Szła bardzo zapłakana z zakrytą twarzą ze swoją koleżanką, z którą mnie poznała.

Po jakimś czasie szłam tym samym korytarzem z moją przyjaciółką, nagle koleżanka Doroty

wzieła mnie za mojego krótkiego kitka i zaczęła mnie ciągnąć do tyłu. Gdy wyrwałam się

z jej rąk, lekko podenerwowana, zmierzałam do celu, czyli do klasy pod którą miałam lekcje.

Moja przyjaciółka nie wiem nawet kiedy znikła, a koleżanka Doroty znowu do mnie podeszła.

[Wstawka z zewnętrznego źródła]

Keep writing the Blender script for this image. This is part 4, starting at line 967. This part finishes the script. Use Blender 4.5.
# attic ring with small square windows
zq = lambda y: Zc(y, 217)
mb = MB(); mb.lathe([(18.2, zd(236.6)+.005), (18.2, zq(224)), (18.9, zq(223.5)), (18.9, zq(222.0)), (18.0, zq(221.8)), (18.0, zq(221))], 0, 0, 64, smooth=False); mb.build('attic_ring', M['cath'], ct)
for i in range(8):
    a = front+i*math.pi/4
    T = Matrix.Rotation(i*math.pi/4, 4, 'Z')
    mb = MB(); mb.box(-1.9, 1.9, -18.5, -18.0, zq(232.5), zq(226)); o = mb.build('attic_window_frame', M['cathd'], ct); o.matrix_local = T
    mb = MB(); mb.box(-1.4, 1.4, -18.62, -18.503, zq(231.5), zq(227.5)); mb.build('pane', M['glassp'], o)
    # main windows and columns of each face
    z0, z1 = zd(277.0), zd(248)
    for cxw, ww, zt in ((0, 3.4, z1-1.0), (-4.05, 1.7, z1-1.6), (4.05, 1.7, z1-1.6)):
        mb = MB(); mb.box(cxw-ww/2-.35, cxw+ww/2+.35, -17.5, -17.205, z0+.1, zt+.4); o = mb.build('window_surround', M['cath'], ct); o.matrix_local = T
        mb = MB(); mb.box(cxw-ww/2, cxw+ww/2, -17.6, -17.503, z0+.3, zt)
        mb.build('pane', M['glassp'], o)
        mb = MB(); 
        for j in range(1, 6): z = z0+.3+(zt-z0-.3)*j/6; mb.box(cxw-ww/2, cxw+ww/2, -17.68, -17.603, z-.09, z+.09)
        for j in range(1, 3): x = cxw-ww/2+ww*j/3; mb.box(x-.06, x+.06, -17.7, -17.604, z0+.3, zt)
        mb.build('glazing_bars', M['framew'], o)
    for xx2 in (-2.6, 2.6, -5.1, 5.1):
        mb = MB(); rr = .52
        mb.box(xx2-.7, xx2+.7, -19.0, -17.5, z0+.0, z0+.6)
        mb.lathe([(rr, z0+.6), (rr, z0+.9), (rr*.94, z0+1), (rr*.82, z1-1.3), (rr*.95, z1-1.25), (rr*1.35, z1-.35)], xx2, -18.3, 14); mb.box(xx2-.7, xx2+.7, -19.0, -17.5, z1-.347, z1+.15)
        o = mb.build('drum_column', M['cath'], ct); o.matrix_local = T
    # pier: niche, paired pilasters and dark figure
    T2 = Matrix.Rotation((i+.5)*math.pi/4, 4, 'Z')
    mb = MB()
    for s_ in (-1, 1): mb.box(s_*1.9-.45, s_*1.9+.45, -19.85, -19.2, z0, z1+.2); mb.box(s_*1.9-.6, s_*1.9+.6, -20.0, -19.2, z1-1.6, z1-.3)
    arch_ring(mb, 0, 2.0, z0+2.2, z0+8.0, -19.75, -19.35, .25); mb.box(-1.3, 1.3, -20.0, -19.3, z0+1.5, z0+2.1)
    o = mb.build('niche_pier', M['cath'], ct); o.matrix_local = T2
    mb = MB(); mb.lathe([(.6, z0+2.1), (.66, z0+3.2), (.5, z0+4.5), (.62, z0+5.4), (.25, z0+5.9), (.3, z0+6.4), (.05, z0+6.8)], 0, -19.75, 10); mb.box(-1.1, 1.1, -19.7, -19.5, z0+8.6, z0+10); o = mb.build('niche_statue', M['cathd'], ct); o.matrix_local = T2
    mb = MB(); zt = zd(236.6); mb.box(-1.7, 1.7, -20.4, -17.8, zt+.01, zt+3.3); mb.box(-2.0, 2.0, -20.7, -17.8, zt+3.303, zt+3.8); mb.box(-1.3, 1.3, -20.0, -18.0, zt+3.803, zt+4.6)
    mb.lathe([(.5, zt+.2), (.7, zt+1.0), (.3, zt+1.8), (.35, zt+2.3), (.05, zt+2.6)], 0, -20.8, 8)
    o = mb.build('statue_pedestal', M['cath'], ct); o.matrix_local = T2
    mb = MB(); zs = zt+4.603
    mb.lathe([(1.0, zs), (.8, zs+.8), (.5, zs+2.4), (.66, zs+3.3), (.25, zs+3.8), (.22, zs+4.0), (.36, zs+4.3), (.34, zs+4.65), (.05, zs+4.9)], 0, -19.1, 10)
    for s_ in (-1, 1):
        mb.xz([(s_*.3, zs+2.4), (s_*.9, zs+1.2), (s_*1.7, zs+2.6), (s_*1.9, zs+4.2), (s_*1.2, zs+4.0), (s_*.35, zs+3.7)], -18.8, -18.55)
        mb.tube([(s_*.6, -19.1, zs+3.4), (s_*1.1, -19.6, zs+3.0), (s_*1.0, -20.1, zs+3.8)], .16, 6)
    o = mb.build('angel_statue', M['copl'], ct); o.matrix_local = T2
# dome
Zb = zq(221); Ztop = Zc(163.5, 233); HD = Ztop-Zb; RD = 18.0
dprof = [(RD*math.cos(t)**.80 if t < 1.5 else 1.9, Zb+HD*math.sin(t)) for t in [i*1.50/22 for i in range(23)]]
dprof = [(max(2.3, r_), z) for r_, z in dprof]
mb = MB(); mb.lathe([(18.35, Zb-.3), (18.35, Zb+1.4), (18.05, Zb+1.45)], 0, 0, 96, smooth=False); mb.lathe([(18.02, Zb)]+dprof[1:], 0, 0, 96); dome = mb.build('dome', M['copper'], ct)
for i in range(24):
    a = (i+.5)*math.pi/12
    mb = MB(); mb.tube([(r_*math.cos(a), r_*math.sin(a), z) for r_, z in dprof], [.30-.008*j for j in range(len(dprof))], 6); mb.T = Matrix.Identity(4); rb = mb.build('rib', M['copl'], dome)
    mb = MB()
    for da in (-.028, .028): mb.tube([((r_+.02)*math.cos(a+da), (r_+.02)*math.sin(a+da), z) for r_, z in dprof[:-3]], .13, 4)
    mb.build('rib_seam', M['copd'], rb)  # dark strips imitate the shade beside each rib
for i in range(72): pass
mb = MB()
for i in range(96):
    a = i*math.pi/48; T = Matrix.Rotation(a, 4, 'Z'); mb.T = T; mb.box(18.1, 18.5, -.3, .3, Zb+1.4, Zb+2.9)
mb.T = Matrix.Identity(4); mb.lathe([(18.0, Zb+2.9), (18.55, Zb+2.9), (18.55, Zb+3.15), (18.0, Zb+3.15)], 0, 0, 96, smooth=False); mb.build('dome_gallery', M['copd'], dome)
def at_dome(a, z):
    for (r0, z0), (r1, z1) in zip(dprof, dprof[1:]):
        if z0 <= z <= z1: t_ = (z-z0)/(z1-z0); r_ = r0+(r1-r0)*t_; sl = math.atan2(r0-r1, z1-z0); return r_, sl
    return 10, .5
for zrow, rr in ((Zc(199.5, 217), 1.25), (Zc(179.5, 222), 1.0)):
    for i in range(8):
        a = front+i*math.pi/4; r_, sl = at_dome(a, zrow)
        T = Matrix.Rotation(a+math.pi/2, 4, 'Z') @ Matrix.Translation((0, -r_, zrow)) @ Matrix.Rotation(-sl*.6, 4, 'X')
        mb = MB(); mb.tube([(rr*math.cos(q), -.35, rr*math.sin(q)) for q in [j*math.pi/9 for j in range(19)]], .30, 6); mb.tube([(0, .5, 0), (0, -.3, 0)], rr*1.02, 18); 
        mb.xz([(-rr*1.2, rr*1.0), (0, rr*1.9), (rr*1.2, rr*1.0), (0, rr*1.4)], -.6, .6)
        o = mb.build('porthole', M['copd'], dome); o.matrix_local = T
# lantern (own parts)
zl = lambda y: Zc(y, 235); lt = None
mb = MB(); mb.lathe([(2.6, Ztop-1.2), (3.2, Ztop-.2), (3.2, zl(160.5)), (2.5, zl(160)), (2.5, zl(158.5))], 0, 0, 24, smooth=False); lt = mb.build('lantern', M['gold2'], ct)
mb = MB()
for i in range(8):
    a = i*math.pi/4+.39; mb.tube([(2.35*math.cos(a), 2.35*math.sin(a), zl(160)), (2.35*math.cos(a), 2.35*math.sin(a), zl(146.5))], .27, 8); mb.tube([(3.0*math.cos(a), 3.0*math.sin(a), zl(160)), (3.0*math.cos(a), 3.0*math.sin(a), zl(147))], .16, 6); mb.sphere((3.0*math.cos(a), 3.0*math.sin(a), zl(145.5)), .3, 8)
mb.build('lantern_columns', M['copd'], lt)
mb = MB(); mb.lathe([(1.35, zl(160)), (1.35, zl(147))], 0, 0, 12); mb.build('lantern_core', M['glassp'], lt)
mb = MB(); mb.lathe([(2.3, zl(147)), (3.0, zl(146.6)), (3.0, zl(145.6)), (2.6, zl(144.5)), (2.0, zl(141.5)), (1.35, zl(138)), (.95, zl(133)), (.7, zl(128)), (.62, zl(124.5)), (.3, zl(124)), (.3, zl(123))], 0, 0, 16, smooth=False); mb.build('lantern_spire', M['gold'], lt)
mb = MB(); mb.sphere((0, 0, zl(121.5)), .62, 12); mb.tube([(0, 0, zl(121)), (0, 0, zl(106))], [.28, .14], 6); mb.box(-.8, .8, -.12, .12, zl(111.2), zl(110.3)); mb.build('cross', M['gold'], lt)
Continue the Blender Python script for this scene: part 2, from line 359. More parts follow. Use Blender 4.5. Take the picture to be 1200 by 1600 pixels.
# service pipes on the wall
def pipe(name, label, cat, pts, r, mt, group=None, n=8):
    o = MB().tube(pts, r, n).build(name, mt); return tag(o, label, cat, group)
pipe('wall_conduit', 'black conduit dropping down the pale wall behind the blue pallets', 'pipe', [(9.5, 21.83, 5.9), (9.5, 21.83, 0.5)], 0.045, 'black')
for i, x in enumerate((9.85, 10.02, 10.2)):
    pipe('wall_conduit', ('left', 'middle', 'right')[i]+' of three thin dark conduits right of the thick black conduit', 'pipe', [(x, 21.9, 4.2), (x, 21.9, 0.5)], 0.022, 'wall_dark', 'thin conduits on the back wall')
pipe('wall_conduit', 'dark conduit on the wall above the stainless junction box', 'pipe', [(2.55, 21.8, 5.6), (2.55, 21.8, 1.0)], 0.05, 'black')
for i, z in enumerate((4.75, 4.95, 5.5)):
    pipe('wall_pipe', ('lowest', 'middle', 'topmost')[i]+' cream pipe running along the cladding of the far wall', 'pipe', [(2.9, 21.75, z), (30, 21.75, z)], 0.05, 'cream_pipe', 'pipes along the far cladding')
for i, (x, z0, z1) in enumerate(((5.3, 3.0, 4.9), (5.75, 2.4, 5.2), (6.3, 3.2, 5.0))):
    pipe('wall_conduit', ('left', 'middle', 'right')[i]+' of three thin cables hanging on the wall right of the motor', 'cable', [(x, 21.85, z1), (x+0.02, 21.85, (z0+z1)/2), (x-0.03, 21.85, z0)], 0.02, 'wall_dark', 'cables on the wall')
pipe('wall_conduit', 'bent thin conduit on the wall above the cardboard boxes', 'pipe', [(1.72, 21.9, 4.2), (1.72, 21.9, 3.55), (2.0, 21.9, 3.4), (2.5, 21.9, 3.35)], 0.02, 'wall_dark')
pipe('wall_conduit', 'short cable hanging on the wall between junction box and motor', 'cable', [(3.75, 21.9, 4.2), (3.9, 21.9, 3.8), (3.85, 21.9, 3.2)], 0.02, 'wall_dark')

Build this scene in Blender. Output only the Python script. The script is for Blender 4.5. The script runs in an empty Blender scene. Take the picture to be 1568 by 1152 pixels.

Tym razem miała w ręku nożyce, duże nożyce ogrodowe. Obcieła mi mojego kitka, wtedy ja się

zdenerwowałam i obciełam jej kitka, który był dość długi. I na tym koniec snu, proszę o

interpretację... Z góry dziękuję =)

Odnośnik do komentarza
Udostępnij na innych stronach

Owszem, możesz się z nią pokłócić, ale włosy to nie jest żaden pech ?!

Absolutnie. W tym wypadku jest to zbyt duże uproszczenie, dlatego jak najbardziej protestuję.

[/code]

Odnośnik do komentarza
Udostępnij na innych stronach

Gość
Ten temat został zamknięty. Brak możliwości dodania odpowiedzi.
×
×
  • Dodaj nową pozycję...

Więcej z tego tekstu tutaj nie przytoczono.